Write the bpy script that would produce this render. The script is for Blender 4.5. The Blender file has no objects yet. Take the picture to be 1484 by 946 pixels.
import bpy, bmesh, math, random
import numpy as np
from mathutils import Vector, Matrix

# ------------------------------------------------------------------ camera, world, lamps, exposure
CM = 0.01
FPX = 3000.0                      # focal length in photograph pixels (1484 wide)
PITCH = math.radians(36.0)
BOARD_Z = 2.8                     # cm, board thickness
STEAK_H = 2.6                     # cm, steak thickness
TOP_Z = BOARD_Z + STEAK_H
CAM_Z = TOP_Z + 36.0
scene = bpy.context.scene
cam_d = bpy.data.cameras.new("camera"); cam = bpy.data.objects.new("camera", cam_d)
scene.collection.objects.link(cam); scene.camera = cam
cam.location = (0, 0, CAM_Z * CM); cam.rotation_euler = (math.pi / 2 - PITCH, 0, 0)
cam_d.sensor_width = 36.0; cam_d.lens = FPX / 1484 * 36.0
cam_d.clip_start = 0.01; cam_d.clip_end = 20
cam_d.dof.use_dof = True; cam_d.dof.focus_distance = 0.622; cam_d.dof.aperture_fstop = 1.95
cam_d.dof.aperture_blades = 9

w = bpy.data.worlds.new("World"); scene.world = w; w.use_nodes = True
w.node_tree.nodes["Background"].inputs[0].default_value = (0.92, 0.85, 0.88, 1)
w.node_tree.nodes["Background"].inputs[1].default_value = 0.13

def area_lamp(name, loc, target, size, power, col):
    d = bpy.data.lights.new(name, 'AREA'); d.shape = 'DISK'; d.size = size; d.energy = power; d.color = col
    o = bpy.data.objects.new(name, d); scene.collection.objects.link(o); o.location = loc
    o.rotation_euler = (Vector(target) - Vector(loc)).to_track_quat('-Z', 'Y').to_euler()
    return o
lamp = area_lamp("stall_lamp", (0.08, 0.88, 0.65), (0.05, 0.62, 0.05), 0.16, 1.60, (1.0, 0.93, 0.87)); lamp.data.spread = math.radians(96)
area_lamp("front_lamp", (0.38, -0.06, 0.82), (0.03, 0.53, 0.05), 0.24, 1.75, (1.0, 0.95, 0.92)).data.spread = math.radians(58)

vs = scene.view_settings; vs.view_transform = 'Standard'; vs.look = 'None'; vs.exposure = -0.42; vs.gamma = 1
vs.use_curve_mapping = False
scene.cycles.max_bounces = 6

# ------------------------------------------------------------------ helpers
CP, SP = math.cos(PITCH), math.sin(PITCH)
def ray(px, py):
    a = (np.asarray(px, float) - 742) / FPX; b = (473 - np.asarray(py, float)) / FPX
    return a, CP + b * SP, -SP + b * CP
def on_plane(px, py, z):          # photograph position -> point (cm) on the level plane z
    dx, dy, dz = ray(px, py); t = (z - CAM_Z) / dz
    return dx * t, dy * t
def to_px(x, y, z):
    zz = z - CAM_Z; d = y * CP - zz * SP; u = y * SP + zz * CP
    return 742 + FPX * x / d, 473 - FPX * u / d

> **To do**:
Extract exactly the leading lines of the data, stopping at and including the line with "from mathutils import Vector, Matrix".

> **Right answer**:
Write the bpy script that would produce this render. The script is for Blender 4.5. The Blender file has no objects yet. Take the picture to be 1484 by 946 pixels.
import bpy, bmesh, math, random
import numpy as np
from mathutils import Vector, Matrix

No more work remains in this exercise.